Cidade do Vaticano - Com Bento XVI de volta ao papel de "simples peregrino", a procura por seu sucessor à frente da Igreja começa em meio a críticas ao pontificado e à demissão histórica que não foi bem compreendida por todos.
Enquanto a maior parte dos 115 cardeais eleitores - com menos de 80 anos - já se encontra no Vaticano e participou da despedida do agora "Papa emérito", o decano do colégio dos cardeais da Igreja, Angelo Sodano, enviou convocações para as primeiras reuniões preparatórias do conclave, "as congregações gerais", na segunda-feira na sala do sínodo.
Nessas reuniões será decidida a data do próximo conclave, que sem dúvida deverá ocorrer após 10 de março, segundo estimativas, com o objetivo de eleger um papa a tempo para que ele presida as cerimônias de Páscoa, a maior festa dos cristãos.
No momento, o conclave está em aberto e não há consenso sobre um nome: "Bento XVI não deixou mensagem subliminar", comentou o cardeal capuchinho americano e "papabili" Sean O;Malley, quinta-feira à noite em Roma.
Mas as congregações gerais, a portas fechadas, também são ocasião para colocar os problemas na mesa... O que pode levar tempo, segundo alguns vaticanistas.
Nos últimos dias, vários cardeais - da Bélgica e da Austrália - disseram em alto e bom tom o que muitos de seus pares guardam para si: estão pouco se importando com a gestão da Cúria romana.
O caso "Vatileaks" em 2012 foi recebido como produto de uma queixa contra os italianos, que continuam a dominar o governo da Igreja.
Muito respeitado por sua mensagem religiosa, o Papa emérito é criticado por não ter sido um bom administrador e por não ter sabido driblar disputas internas.
"Seu sucessor deve pegar a Cúria pelas mãos", estimou nesta quarta-feira o cardeal belga Godfried Danneels.
"Um órgão executivo sempre tem uma certa tendência a virar legislativo, a tomar o poder pelas mãos. Deve existir alguém para remediar isso", disse o antigo bispo da Bélgica, que pediu maior "decentralização" para que possa emergir a "cultura do debate (...) quase inexistente".
Segundo Danneels, o soberano pontífice deve ser cercado de um "conselho da coroa" composto por bispos e cardeais "vindos de todos os continentes", um endereço "onde se possa falar de tudo".

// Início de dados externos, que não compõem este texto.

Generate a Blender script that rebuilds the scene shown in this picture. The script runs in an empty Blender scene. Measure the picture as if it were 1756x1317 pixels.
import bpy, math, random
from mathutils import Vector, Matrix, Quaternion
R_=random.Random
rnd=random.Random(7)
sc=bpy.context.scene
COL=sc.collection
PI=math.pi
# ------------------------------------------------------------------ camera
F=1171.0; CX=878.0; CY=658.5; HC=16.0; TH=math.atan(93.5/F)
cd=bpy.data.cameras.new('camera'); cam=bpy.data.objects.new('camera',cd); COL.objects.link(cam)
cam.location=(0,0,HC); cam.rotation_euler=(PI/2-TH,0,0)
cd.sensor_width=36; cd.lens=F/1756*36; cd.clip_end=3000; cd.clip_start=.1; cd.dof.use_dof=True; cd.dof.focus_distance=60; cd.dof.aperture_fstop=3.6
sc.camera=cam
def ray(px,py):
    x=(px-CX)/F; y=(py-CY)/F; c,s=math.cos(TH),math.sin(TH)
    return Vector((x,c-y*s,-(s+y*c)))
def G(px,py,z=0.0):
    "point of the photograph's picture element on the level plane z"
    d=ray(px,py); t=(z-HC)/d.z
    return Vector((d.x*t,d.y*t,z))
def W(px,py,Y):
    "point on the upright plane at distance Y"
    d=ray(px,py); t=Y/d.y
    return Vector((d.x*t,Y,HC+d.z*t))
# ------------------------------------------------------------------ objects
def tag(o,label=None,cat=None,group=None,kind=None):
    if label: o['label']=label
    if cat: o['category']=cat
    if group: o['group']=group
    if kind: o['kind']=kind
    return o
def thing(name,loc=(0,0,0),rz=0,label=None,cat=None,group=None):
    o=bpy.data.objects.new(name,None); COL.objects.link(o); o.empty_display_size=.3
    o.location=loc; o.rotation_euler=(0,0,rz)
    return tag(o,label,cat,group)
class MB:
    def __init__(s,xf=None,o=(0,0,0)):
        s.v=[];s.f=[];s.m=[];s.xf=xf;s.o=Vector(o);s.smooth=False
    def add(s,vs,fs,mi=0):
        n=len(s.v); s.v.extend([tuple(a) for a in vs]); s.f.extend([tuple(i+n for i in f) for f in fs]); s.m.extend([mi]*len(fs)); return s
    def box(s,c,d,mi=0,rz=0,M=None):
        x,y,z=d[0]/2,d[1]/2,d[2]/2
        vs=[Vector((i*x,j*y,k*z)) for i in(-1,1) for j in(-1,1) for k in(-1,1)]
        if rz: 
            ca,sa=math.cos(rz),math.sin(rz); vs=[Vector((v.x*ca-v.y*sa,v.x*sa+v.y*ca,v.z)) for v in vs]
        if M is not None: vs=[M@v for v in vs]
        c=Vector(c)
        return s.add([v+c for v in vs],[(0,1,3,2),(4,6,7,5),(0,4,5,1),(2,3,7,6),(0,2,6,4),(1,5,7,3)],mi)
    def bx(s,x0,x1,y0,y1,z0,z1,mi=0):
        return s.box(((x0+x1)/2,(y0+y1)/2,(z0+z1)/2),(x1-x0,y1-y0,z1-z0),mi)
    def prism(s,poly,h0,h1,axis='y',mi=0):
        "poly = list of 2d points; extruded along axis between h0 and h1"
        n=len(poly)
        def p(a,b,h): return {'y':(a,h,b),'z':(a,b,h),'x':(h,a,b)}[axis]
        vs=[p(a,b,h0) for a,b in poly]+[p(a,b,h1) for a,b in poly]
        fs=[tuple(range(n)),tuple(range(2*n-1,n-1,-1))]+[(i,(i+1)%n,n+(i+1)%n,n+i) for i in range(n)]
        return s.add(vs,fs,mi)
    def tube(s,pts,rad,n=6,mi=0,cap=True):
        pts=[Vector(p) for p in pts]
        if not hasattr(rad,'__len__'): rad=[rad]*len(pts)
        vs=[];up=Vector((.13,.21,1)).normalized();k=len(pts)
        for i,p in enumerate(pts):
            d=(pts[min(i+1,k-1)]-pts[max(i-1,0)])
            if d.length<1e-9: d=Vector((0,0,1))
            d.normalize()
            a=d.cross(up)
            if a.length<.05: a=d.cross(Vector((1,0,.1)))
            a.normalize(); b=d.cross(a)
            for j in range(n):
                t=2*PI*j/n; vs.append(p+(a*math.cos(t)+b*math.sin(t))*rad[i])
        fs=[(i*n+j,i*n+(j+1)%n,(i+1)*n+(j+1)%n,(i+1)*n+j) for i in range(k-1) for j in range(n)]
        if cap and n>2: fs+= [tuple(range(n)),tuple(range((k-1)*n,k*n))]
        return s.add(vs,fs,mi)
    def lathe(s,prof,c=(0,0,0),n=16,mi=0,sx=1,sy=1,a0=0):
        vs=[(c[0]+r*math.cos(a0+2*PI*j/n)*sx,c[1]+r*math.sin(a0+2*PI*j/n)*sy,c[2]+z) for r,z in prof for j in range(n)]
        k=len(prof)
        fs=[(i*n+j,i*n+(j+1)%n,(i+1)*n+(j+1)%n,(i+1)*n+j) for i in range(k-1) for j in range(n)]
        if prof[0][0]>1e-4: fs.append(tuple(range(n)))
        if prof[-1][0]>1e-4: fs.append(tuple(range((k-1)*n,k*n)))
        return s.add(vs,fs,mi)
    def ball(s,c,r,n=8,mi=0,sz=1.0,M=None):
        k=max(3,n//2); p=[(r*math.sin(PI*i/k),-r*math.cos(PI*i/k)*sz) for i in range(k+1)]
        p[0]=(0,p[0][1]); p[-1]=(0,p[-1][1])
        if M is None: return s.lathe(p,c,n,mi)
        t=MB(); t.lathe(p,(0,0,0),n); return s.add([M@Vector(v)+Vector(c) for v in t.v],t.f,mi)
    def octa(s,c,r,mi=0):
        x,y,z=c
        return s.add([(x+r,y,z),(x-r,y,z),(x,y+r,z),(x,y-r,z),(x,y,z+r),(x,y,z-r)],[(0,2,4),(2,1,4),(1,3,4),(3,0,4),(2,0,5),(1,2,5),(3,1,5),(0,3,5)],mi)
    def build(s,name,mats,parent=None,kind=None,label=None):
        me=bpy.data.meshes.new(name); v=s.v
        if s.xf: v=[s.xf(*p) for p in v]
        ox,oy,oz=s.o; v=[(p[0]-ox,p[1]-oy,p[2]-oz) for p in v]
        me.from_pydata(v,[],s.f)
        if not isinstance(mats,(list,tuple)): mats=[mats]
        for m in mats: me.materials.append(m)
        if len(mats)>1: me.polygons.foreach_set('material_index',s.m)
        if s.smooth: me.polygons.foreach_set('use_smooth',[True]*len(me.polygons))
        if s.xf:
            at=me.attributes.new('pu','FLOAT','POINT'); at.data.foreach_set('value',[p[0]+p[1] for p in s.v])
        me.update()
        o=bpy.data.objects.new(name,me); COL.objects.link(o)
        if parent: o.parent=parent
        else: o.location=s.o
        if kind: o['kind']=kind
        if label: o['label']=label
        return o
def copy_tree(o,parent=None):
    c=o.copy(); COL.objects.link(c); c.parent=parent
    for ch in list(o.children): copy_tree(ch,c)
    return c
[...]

Um cardeal eleitor aposentado afirmou, em entrevista à AFP, que o concílio vaticano II deu "instrumentos" para uma gestão colegial mas que eles caíram pouco a pouco em desuso.
Bento XVI "tinha um temperamento solitário, ele se isolou. Ele raramente reunia seu conselho pessoal, e sempre que o fazia era para uma formalidade", lamentou.
O chefe da igreja católica da Austrália, George Pell, também disse que "governar não era o forte" de Bento XVI.
"Eu acredito que o governo é garantido pela maior parte das pessoas que cercam o papa e isso nem sempre é brilhante. Essa é uma opinião compartilhada por muitos", ressaltou o cardeal. Para ele, o sucessor "deverá ser capaz de elevar o moral da Cúria romana e talvez reforçar sua disciplina".
As últimas pseudo-revelações sobre um "lobby gay", alvo de extorsões no Vaticano, reforçam ainda o sentimento dos prelados não-romanos.
Nesta sexta-feira, a historiadora e editorialista do jornal Osservatore Romano, Lucetta Scaraffia, também falou no mesmo sentido: "o Vaticano precisa não de uma reforma institucional, mas uma reforma moral, que vai prezar pela meritocracia e pela verdadeira humildade".
Submetidos a duras críticas pela opinião pública pela gestão da crise da pedofilia, estes cardeais ocidentais também fazem cara feia para as intrigas do Vaticano.
O campo dos ocidentais, americanos à frente, deverá fazer pressão para uma reforma enérgica da Cúria e poderia fechar o caminho dos italianos.
O monsenhor George Pell também criticou a demissão de Bento XVI que, segundo ele, estabelece uma "ruptura um pouco desestabilizante".
"Estes que, por exemplo, estariam em desacordo com um futuro papa, teriam sido tentados a fazer campanha para incentivar sua demissão", estimou.
Segundo fontes vaticanistas, muitos prelados compreenderam mal esta decisão, interpretando-a como "covardia". Por isso, Bento XVI teria falado várias vezes sobre as razões de sua demissão.
"O choque para os tradicionalistas foi como a sentida japoneses quando descobriram, em 1945, que Hirohito [imperador do Japão] não era Deus", comentou o vaticanista Marco Politi no jornal Fatto Quotidiano.